Chapter 12, Flagler County Code, and Section 252.38(3), Florida Statutes, authorize Flagler County to declare a state of local emergency for durations of seven days and to extend them in seven-day intervals, during which time the county may waive the procedures and formalities otherwise required of political subdivisions by law.

The current Keetch Byram Drought Index (KBDI) mean is 552 for the Bunnell District that includes Flagler County, and up 11 points from the previous day. In Flagler County, separated out from the district, the mean KBDI is 530, up 12 points from the previous day, and a range of 372 on the low end and 635 on the high end.

The KBDI is a range from 0 (zero) to 800 in which 0 is the wettest condition and 800 is the dryest, or drought.

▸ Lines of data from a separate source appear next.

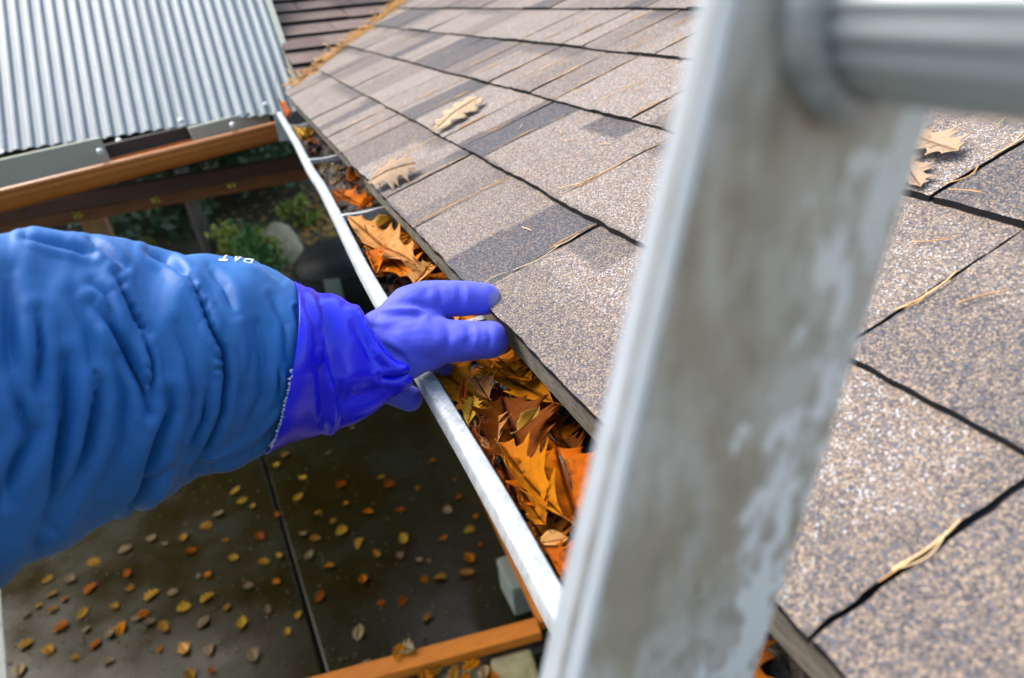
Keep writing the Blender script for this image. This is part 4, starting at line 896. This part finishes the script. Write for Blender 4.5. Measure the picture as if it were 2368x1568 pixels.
def shrub(x, y, r, mats, label, seed, n=900, size=.06, h=None, z=None):
    p = P(x,y,'z',0) if z is None else P(x,y,'z',z); p[2] = gz(p[0],p[1]); t_ = empty('shrub', (p[0],p[1],p[2]), label, 'shrub', 'shrubs beyond the patio'); h = h or r*.8
    foliage('foliage', t_, (p[0],p[1],p[2]+h), (r,r,h), n, size, mats, seed)
    b = MB()
    for q in range(5): a = q*1.3+seed; b.tube([(p[0],p[1],p[2]), (p[0]+r*.3*math.cos(a),p[1]+r*.3*math.sin(a),p[2]+h*.7), (p[0]+r*.6*math.cos(a),p[1]+r*.6*math.sin(a),p[2]+h*1.3)], [.018,.012,.005], 5)
    b.build('stems', M_BARK, t_)
shrub(575,620,.38, M_F3, 'yellow and green leafy plant between the dark trunk and the boulder', 1, 900, .06)
shrub(610,650,.36, M_F1, 'bright green low plant in front of the boulder', 2, 1000, .06)
shrub(600,590,.40, M_F1, 'green plant left of the boulder, behind the yellow-green one', 3, 800, .06)
shrub(700,520,.28, M_F3, 'yellow-green plant behind the boulder', 4, 500, .06)
shrub(350,560,1.1, M_F2, 'broad dark green shrub in the shade behind the sleeve', 5, 1800, .09)
shrub(345,590,.18, M_F3, 'small bright yellow clump of leaves above the sleeve', 6, 200, .06)
shrub(420,500,1.3, M_F1, 'loose mid green shrub left of the dark trunk', 7, 1200, .09)
shrub(560,470,1.4, M_F2, 'tall dark green shrub right of the trunk under the beam', 8, 1800, .10)
shrub(620,450,1.2, M_F1, 'fresh green shrub high up under the corner of the porch', 9, 1000, .10)
shrub(250,520,1.2, M_F2, 'dark green shrub beside the tan porch post', 10, 1500, .10)
shrub(50,540,1.2, M_F2, 'dark blue-green shrub at the far left under the beam', 11, 1500, .10)
shrub(150,500,1.6, M_F2, 'wide dark shrub under the left part of the cedar beam', 12, 1500, .11)
shrub(480,440,1.6, M_F2, 'dark shrub deep in the shade behind the trunk', 13, 1500, .12)
shrub(690,470,1.1, M_F2, 'dark green shrub beyond the far end of the gutter', 14, 1400, .09)
# small bright flecks of leaves on the far ground
b = MB()
for q in range(3400):
    x, y = (random.uniform(-7,5), random.uniform(6.9,17)) if q < 2600 else (random.gauss(.9,.5), random.gauss(9.3,.8)); z = gz(x,y)+.01; s_ = random.uniform(.03,.06); a = random.uniform(0,6.3)
    if q < 2600 and noise.noise(Vector((x*.7,y*.7,5))) < -.05: continue
    c_, s2 = math.cos(a)*s_, math.sin(a)*s_; b.add([(x-c_,y-s2,z),(x+s2*.5,y-c_*.5,z+.015),(x+c_,y+s2,z+.01),(x-s2*.5,y+c_*.5,z)], [(0,1,2,3)])
tag(b.build('leaf_litter', m_plain('far_leaf_litter', (.46,.20,.03), .7, scale=3, c2=(.30,.22,.04))), 'orange and yellow fallen leaves covering the far garden ground', 'leaf litter', kind='stuff')
def tree(x, y, r, h, label, seed, conifer=False):
    z = gz(x,y); t_ = empty('tree', (x,y,z), label, 'tree', 'trees beyond the porch'); rs = random.Random(seed); pts = [(x+rs.gauss(0,.04)*i, y+rs.gauss(0,.04)*i, z-.2+h*i/7) for i in range(8)]
    b = MB(); b.tube(pts, [r*(1.25 if i == 0 else 1-.12*i) for i in range(8)], 10)
    for q in range(9):
        f_ = rs.uniform(.35,.9); k = int(f_*7); p0 = np.array(pts[k]); a = rs.uniform(0,6.3); L = h*.22*(1.2-f_); b.tube([p0, p0+np.array([math.cos(a)*L*.5,math.sin(a)*L*.5,L*.25]), p0+np.array([math.cos(a)*L,math.sin(a)*L,L*.5])], [r*.35,r*.2,r*.06], 6)
    b.build('trunk', M_BARK, t_)
    foliage('crown', t_, (x,y,z+h*.68), (h*.24,h*.24,h*.36), 2600, .22, M_F2 if seed % 2 else M_F1, seed, .2)
pt = P(500,612,'z',0); tree(pt[0], pt[1], .09, 9, 'tree with a straight dark trunk standing nearest the patio, left of the boulder', 31)
for i, (x, y, lb) in enumerate([(-1.6,12.5,'slim tree behind the nearest trunk'),(-3.6,13.5,'tree behind the tan porch post'),(.9,13,'tree beyond the far end of the gutter'),(-6.0,12,'tree at the far left behind the porch'),(-.4,16,'tall tree deepest in the wood behind the boulder'),(3.4,15,'tree behind the wing of the house'),(-8.5,16,'leftmost tall tree of the wood'),(-4.5,18,'tall tree at the back of the wood, left'),(1.8,19,'tall tree at the back of the wood, right')]):
    tree(x, y, .13+.02*(i%3), 10+(i%4), lb, 41+i)
tsrc = [o for o in bpy.data.objects if o.name.startswith('tree') and o.type == 'EMPTY'][1:4]  # copied as unseen trees, added to block low sky light from the left
for i, (x, y, lb) in enumerate([(-7.5,8,'tree left of the porch, nearest the house'),(-8.5,5,'tree left of the patio'),(-9,2,'tree left of the patio, behind the ladder side'),(-8.5,-1.5,'tree left of the ladder'),(-9.5,-5,'tree behind the person, left'),(-11,6.5,'unseen second-row tree to the left of the patio'),(-11.5,.5,'unseen second-row tree to the left of the ladder'),(-11,10,'unseen second-row tree to the left of the porch')]):
    src = tsrc[i % 3]; r_ = src.copy(); COL.objects.link(r_); r_.location = (x, y, gz(x,y)); r_.rotation_euler = (0,0,i*1.1); tag(r_, lb, 'tree', 'trees left of the patio')
    r_.scale = (.72,.72,.66)
    for ch in src.children:
        c_ = ch.copy(); COL.objects.link(c_); c_.parent = r_
# a wooded bank closing the view
o = grid('hills', -60, 60, 22, 60, 60, lambda x, y: -.5+max(0,y-22)*.45+2.0*noise.noise(Vector((x*.15,y*.15,0))), M_SOIL)
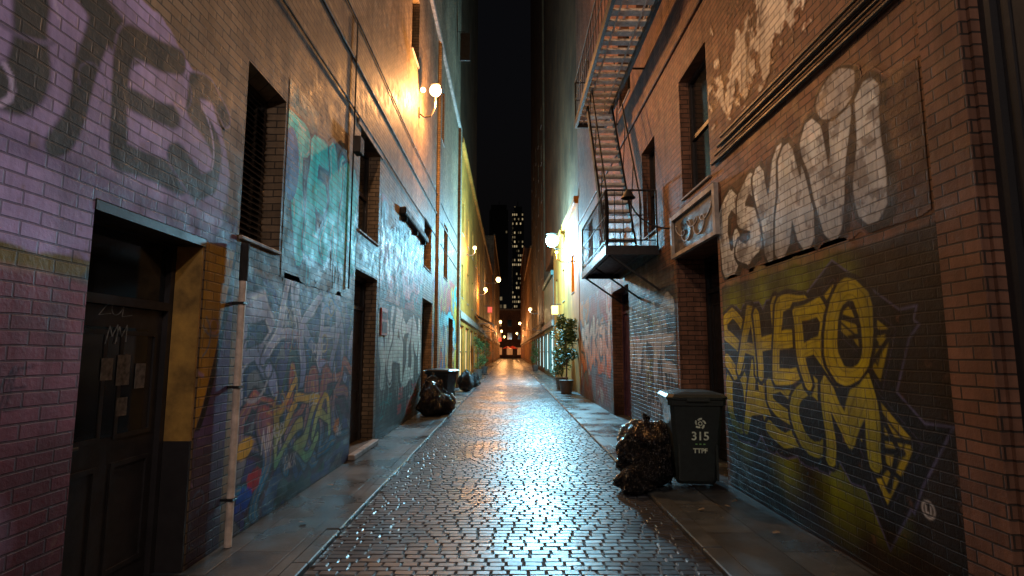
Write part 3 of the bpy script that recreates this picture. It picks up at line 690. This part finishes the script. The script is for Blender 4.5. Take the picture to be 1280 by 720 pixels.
bm=bmesh.new(); bmesh.ops.create_cone(bm,cap_ends=False,segments=16,radius1=.12,radius2=.03,depth=.14,matrix=Matrix.Translation((XR-.67,8.7,4.18))); from_bm('lamp_shade',bm,M['black'],gl,smooth=True)

# ---------------------------------------------------------------- far buildings
def simple_building(label,side,y0,y1,h,mat,rows,W=None,litrate=.2,shop=None,ncol=None,wh=1.7,ww=1.0,back=12,z1st=4.2):
    s=-1 if side=='L' else 1; W=W if W is not None else (XL if side=='L' else XR)
    b=thing('alley_building',label,'building',(W+s*3,(y0+y1)/2,0),group='buildings lining the alley')
    ops=[];wl=[]
    n=ncol or max(1,int((y1-y0)/3.2)); step=(y1-y0)/n
    for i in range(n):
        c=y0+step*(i+.5)
        if shop: ops.append((c-step*.36,c+step*.36,.3,2.9)); wl.append(('s',ops[-1]))
        for r in range(rows):
            z=z1st+r*3.2
            if z+wh<h-.3: ops.append((c-ww/2,c+ww/2,z,z+wh)); wl.append(('w',ops[-1]))
    facade(b,W,s,y0,y1,h,ops,mat,back=back,rev=.2)
    for k,o in wl:
        g=shop if k=='s' else (M['litwin'] if random.random()<litrate else M['glass'])
        window(b,W,s,*o,dep=.12,glass=g,sill=(k=='w'),nh=1,nv=1)
    boxobj('cornice',mat,b,(W-s*.15,W+s*.1,y0+.02,y1-.02,h+.002,h+.3),bev=.03)
    if shop: boxobj('fascia',M['conc'],b,(W-s*.12,W,y0+.05,y1-.05,3.15,3.5),bev=.02)
    return b
simple_building('yellow rendered low building with lit shopfronts','L',24.9,50,11.5,M['yellow'],2,shop=M['shopW'])
simple_building('ochre rendered building with lit shops','L',50.2,80,13,M['ochre'],3,shop=M['shopW'],W=XL-.3)
simple_building('dark brick building near alley end','L',80.3,128,19,M['tan'],4,shop=M['shopW'],W=XL)
simple_building('low yellow rendered building beside street lamp','R',20.4,32,7.3,M['yellow'],1,ncol=3,z1st=4.0,wh=1.6,litrate=0)
simple_building('teal painted shopfront building below dark tower','R',32.3,41,6.2,M['teal'],0,shop=M['shopC'])
simple_building('tall brown tower with few lit windows','R',41.2,64,62,M['brownr'],6,shop=M['shopC'],litrate=.02,ncol=5)
simple_building('ochre building with lit shops','R',64.3,95,14,M['ochre'],3,shop=M['shopW'])
simple_building('brown brick building near alley end','R',95.3,128,20,M['red'],4,shop=M['shopW'])
tw=thing('tower_block','tall dark tower rising behind low yellow building','building',(-7,38,0)); 
boxobj('tower',M['brownr'],tw,(-2.95,-9,27,47,11.9,58)); boxobj('podium',M['dark'],tw,(-14.5,-20,26,49,-.05,11.8)); boxobj('parapet',M['conc'],tw,(-2.9,-9.1,26.9,47.1,58.01,58.6))
tw=thing('tower_block','tall brown tower above teal shopfront building','building',(7,37,0)); boxobj('tower',M['brownr'],tw,(2.75,12,20.6,41.1,7.7,60)); boxobj('parapet',M['conc'],tw,(2.7,12.1,20.5,41.15,60.01,60.6))
eb=thing('street_end_building','low dark brick building with dim shopfronts across far street','building',(0,150,0))
boxobj('wall',M['red'],eb,(-16,16,150,160,-.05,13)); boxobj('cornice',M['conc'],eb,(-16.1,16.1,149.7,150,13.002,13.4))
for i in range(11):
    x=-14.5+i*2.9
    wv=boxobj('window',M['timber'],eb,(x-1.0,x+1.0,149.9,149.999,2.75,2.95)); boxobj('glass',M['shopD'],wv,(x-.8,x+.8,149.93,149.998,.8,2.749))
    for z in (5,8.6): wv=boxobj('window',M['timber'],eb,(x-.7,x+.7,149.9,149.999,z-.12,z)); boxobj('glass',M['litwin'] if (i+int(z))%3==0 else M['glass'],wv,(x-.6,x+.6,149.93,149.998,z+.002,z+1.8))

def towermat(name,lit,seed,bw=1.5,rh=3.2,th=.55,col=(1,.75,.4)):
    m,nt,b=newmat(name); p=pos(nt); s=nt.nodes.new('ShaderNodeSeparateXYZ'); nt.links.new(p,s.inputs[0])
    u=mathn(nt,'ADD',s.outputs[0],s.outputs[1]); fu=mathn(nt,'DIVIDE',u,bw); fv=mathn(nt,'DIVIDE',s.outputs[2],rh)
    cu=mathn(nt,'FLOOR',fu); cv_=mathn(nt,'FLOOR',fv)
    c=nt.nodes.new('ShaderNodeCombineXYZ'); nt.links.new(cu,c.inputs[0]); nt.links.new(cv_,c.inputs[1]); c.inputs[2].default_value=seed
    wn=nt.nodes.new('ShaderNodeTexWhiteNoise'); nt.links.new(c.outputs[0],wn.inputs[0])
    on=mathn(nt,'LESS_THAN',wn.outputs['Value'],lit)
    inu=mathn(nt,'LESS_THAN',mathn(nt,'FRACT',fu),.6); inv=mathn(nt,'LESS_THAN',mathn(nt,'FRACT',fv),.45)
    k=mathn(nt,'MULTIPLY',mathn(nt,'MULTIPLY',on,inu),inv)
    k=mathn(nt,'MULTIPLY',k,mathn(nt,'MULTIPLY',wn.outputs['Value'],1/lit))
    b.inputs['Base Color'].default_value=(.03,.035,.04,1); b.inputs['Roughness'].default_value=.4
    b.inputs['Emission Color'].default_value=(*col,1); nt.links.new(mathn(nt,'MULTIPLY',k,th),b.inputs['Emission Strength'])
    nosample(m); return m
def dist_tower(x0,x1,y,d,h,mat,label):
    t=thing('distant_tower',label,'skyscraper',((x0+x1)/2,y,0),group='distant city towers')
    bm=bmesh.new(); box(bm,x0,x1,y,y+d,-.05,h); box(bm,x0+1,x1-1,y+1,y+d-1,h+.01,h+3.5); from_bm('shaft',bm,mat,t)
    boxobj('mast',M['iron'],t,((x0+x1)/2-.2,(x0+x1)/2+.2,y+d/2,y+d/2+.4,h+3.51,h+9))
dist_tower(1.5,8.0,300,20,80,towermat('tower_lit',.42,1.,1.1,2.6,.5),'slim dark skyscraper with rows of lit yellow windows')
dist_tower(-13,-1,340,25,92,towermat('tower_dim',.05,2.,1.5,3.2,.25),'dark skyscraper with few lit windows')
dist_tower(9,22,400,25,70,towermat('tower_dim2',.10,3.,1.6,3.4,.25,(.8,.9,1)),'dark blocky tower with scattered windows')
dist_tower(-7,.5,220,20,28,towermat('tower_mid',.15,4.,1.6,3.2,.25),'mid-rise block with lit windows at alley end')

# ---------------------------------------------------------------- lamps
def pt(loc,col,w,r=.08):
    l=bpy.data.lights.new('lamp_light','POINT'); l.color=col; l.energy=w; l.shadow_soft_size=r
    o=bpy.data.objects.new('lamp_light',l); o.location=loc; return o
def wall_lamp(label,x,y,z,col,w,em,r=.11,side='L',wall_glow=False,drop=.35,wx=None,lr=.1,dx=.16):
    W=(XL if side=='L' else XR) if wx is None else wx
    t=thing('wall_lamp',label,'lamp',(W,y,z),group='lamps along the alley')
    bm=bmesh.new(); 
    pts=[(W,y,z-drop),(W+(x-W)*.35,y,z-drop*1.2),(W+(x-W)*.75,y,z-drop*1.15),(W+(x-W)*.98,y,z-drop*.8),(x,y,z-r)]
    tube(bm,pts,.022,8); box(bm,W-.0,W+(.03 if side=='L' else -.03),y-.07,y+.07,z-drop-.12,z-drop+.12)
    from_bm('bracket',bm,M['lamp_metal'],t)
    bm=bmesh.new(); bmesh.ops.create_uvsphere(bm,u_segments=20,v_segments=12,radius=r,matrix=Matrix.Translation((x,y,z))); from_bm('globe',bm,em,t,smooth=True)
    bm=bmesh.new(); bmesh.ops.create_cone(bm,cap_ends=True,segments=16,radius1=r*.9,radius2=r*.4,depth=.06,matrix=Matrix.Translation((x,y,z+r+.01))); from_bm('lamp_cap',bm,M['lamp_metal'],t)
    if wall_glow:
        bm=bmesh.new(); bmesh.ops.create_uvsphere(bm,u_segments=20,v_segments=12,radius=r*.45,matrix=Matrix.Translation((W+.10,y,z+.02))); from_bm('globe',bm,em,t,smooth=True)  # small glowing globe added for the bright spot on the wall
    l=pt((x+(dx if side=='L' else -dx),y-.05,z-r-.12),col,w,lr); link(l,t)
    return t
wall_lamp('bright warm globe lamp on tan brick wall',-1.92,13.35,8.3,WARM,1300,M['eW'],r=.15,wall_glow=True,drop=.6,dx=.3)
wall_lamp('bright cool white street lamp above yellow wall',2.05,25.6,6.9,COOL,7800,M['eC'],r=.32,side='R',lr=.4,dx=.75)
wall_lamp('warm white lantern on bracket',-1.2,57,9.2,SOFT,300,M['eS'],r=.26,wx=XL-.3,lr=.2)
wall_lamp('warm small lantern added to warm the left yellow wall',-1.8,40,6.2,WARM,450,M['eS'],r=.14)
wall_lamp('warm small lantern added to warm the left yellow wall',-1.9,29,7.2,WARM,350,M['eS'],r=.10)  # added to warm the left yellow wall
wall_lamp('warm small lantern added to warm the left yellow wall',1.9,50,5.5,SOFT,250,M['eS'],r=.16,side='R')
wall_lamp('warm small lantern added to warm the left yellow wall',-1.3,76,5.8,WARM,900,M['eS'],r=.18,wx=XL-.3)
wall_lamp('warm small lantern added to warm the left yellow wall',1.6,84,6.0,WARM,900,M['eS'],r=.18,side='R')
wall_lamp('warm small lantern added to warm the left yellow wall',-1.5,100,5.4,WARM,1100,M['eS'],r=.2)
wall_lamp('warm small lantern added to warm the left yellow wall',1.5,112,5.4,WARM,1100,M['eS'],r=.2,side='R')
wall_lamp('warm small lantern added to warm the left yellow wall',-1.2,122,5.0,WARM,1400,M['eS'],r=.2)
wall_lamp('warm small lantern added to turn the yellow wall golden',1.9,21.6,5.6,(1,.46,.08),350,M['eS'],r=.07,side='R')  # added to give the right yellow wall a golden light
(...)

“We share all this data because conditions change quickly, and fire – uncontained – has the ability to move equally as fast. Wind-driven fires can be very fast moving and extremely dangerous,” Tucker said. “Taking individual protective measures to protect your own property is important.”

The rule of thumb, accepted by a variety of fire prevention agencies, including the National Fire Protection Association, is that all flammable items within 30 feet of a structure should be removed. Homeowners should clear roofs, eaves, gutters, wood decks and patios of leaves, needles, and other debris.